TASK DESCRIPTION: Please quote exactly the opening lines of the data, from the first line to the one where "return (*r,1)" appears.

DATA BLOCK:
-------

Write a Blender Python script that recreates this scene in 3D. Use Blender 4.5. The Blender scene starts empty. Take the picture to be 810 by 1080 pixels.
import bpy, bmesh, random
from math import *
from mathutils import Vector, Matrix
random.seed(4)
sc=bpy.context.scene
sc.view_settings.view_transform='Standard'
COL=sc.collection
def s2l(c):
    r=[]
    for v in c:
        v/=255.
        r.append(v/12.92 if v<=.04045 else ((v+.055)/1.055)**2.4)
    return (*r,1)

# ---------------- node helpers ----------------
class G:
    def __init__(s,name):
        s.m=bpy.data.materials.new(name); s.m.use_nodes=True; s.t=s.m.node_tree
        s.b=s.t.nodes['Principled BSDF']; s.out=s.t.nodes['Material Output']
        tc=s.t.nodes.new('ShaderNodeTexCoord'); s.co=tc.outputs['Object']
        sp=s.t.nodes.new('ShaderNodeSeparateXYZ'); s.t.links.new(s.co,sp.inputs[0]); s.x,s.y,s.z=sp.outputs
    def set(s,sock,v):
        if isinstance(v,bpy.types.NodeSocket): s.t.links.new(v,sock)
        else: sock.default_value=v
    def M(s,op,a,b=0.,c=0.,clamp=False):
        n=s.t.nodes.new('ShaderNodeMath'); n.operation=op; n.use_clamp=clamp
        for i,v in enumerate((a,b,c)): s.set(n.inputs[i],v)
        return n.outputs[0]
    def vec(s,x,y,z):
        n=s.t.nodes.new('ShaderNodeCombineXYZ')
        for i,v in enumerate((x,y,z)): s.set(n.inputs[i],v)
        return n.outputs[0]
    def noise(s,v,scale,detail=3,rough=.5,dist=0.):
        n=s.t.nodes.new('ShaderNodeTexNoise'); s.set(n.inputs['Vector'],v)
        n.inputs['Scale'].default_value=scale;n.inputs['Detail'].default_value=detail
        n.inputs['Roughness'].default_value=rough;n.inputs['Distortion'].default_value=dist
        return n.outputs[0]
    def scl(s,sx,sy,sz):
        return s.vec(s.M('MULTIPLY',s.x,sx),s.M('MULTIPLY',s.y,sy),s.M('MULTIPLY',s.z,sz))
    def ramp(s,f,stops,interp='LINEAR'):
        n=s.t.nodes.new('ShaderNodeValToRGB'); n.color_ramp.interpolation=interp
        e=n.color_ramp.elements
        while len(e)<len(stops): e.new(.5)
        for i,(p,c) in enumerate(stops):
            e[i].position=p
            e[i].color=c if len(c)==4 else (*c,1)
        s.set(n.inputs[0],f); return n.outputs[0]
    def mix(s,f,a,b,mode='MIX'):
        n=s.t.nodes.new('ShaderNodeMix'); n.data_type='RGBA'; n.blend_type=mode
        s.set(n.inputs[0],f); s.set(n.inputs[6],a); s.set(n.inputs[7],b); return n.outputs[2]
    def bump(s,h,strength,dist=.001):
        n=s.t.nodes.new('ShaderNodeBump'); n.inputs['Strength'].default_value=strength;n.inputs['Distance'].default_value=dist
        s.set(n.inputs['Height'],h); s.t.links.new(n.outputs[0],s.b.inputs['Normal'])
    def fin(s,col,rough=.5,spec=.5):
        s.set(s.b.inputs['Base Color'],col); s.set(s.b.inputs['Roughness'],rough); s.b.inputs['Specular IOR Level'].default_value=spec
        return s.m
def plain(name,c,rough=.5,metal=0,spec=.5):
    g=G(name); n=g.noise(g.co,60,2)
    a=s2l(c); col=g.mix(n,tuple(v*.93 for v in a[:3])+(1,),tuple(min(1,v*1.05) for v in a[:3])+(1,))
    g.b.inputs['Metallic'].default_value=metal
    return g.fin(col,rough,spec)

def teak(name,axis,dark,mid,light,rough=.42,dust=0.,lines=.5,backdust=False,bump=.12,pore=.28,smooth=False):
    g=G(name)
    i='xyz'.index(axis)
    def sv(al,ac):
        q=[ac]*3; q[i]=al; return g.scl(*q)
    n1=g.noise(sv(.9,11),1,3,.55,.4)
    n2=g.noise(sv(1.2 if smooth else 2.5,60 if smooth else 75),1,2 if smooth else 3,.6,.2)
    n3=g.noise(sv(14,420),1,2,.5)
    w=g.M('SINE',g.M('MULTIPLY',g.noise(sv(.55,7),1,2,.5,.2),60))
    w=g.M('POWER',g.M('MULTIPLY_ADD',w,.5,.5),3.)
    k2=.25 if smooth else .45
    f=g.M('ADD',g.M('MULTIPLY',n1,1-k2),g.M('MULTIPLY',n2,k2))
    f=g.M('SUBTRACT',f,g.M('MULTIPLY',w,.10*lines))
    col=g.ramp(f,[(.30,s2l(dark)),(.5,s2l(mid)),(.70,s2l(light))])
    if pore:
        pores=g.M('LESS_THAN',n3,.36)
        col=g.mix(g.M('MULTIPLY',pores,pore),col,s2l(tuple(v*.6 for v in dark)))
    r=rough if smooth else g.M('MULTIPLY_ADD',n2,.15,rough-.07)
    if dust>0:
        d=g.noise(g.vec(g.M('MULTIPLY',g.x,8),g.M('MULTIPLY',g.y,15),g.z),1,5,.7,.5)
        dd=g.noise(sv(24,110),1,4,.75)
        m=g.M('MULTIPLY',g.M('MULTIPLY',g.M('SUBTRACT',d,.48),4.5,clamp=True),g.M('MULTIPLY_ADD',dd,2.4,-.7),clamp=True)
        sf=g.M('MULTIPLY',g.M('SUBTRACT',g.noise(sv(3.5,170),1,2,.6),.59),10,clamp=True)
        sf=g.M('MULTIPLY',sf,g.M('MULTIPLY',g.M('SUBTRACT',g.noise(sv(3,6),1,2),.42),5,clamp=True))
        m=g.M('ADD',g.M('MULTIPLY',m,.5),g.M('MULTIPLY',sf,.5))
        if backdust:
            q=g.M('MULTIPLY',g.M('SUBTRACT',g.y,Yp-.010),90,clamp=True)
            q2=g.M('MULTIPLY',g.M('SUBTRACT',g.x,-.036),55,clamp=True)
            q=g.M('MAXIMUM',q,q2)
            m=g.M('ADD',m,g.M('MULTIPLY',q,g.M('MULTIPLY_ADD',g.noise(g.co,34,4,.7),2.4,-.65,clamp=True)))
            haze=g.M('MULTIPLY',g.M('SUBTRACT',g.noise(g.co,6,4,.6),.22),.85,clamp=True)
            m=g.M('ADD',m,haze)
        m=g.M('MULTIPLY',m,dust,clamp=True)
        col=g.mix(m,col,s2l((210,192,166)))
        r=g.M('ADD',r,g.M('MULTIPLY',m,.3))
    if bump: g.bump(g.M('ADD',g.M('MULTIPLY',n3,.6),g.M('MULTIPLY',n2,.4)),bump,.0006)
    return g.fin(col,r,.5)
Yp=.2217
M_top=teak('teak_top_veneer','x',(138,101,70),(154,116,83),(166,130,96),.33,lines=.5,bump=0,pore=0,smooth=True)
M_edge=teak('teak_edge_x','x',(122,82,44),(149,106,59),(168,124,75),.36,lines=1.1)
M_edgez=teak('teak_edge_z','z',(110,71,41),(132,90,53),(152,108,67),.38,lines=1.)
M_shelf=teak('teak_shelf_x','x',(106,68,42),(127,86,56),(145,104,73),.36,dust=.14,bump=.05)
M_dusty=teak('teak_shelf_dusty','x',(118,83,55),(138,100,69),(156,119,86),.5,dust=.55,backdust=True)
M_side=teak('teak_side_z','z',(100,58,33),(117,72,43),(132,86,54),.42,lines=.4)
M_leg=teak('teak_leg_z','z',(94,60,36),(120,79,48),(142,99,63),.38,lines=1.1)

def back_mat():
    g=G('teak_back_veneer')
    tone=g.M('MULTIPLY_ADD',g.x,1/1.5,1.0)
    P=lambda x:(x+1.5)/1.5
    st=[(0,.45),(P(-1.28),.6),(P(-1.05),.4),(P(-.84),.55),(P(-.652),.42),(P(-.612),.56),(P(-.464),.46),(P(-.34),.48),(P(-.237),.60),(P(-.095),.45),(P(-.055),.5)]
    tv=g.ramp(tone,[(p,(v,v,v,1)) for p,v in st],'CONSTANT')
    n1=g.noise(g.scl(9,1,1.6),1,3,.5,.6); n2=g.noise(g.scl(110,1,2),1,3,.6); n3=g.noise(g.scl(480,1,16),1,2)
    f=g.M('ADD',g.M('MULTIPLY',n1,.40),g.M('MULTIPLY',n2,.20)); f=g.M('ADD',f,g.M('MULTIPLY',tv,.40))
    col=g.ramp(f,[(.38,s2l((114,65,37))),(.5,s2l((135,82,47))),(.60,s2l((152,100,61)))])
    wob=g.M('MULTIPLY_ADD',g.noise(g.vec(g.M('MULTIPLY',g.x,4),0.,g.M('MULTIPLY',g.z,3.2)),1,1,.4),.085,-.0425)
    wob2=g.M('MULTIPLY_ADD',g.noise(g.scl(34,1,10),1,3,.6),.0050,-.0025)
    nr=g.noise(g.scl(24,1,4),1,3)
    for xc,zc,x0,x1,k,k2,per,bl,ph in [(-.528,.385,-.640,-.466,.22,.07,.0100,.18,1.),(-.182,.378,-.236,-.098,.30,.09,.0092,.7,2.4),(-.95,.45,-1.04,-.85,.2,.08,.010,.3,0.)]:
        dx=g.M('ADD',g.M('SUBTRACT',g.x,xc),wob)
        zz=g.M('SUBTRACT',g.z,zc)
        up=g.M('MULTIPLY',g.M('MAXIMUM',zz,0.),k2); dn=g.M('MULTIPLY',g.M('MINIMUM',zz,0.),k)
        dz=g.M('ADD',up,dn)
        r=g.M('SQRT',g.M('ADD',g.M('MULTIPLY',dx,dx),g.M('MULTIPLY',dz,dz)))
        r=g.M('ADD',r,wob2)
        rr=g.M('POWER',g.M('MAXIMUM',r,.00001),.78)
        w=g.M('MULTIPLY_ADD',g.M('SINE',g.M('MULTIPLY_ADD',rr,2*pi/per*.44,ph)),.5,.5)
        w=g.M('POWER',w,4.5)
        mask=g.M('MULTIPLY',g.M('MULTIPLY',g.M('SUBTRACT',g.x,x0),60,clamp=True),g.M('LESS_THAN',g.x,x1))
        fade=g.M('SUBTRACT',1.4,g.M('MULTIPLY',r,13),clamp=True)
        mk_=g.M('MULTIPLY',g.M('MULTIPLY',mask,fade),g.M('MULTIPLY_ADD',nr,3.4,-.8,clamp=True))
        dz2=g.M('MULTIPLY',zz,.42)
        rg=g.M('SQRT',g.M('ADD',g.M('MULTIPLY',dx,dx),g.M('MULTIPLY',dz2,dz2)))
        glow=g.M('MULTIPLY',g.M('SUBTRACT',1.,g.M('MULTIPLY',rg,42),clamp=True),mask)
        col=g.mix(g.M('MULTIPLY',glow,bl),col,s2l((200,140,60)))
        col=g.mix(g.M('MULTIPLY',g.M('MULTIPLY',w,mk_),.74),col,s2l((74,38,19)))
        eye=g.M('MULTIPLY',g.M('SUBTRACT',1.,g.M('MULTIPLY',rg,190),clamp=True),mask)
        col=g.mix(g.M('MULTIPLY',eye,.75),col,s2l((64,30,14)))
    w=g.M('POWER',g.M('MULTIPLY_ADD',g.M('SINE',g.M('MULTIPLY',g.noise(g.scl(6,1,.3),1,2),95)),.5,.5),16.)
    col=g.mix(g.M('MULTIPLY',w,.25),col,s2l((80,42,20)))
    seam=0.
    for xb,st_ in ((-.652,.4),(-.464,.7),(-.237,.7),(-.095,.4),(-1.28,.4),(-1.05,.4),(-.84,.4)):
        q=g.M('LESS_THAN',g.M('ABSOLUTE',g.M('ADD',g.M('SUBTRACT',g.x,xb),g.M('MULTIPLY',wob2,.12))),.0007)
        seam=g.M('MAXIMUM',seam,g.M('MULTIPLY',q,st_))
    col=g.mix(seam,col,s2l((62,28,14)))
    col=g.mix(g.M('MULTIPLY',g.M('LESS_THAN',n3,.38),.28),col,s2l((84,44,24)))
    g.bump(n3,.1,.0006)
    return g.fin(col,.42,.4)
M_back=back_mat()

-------

WRITTEN RESPONSE:
Write a Blender Python script that recreates this scene in 3D. Use Blender 4.5. The Blender scene starts empty. Take the picture to be 810 by 1080 pixels.
import bpy, bmesh, random
from math import *
from mathutils import Vector, Matrix
random.seed(4)
sc=bpy.context.scene
sc.view_settings.view_transform='Standard'
COL=sc.collection
def s2l(c):
    r=[]
    for v in c:
        v/=255.
        r.append(v/12.92 if v<=.04045 else ((v+.055)/1.055)**2.4)
    return (*r,1)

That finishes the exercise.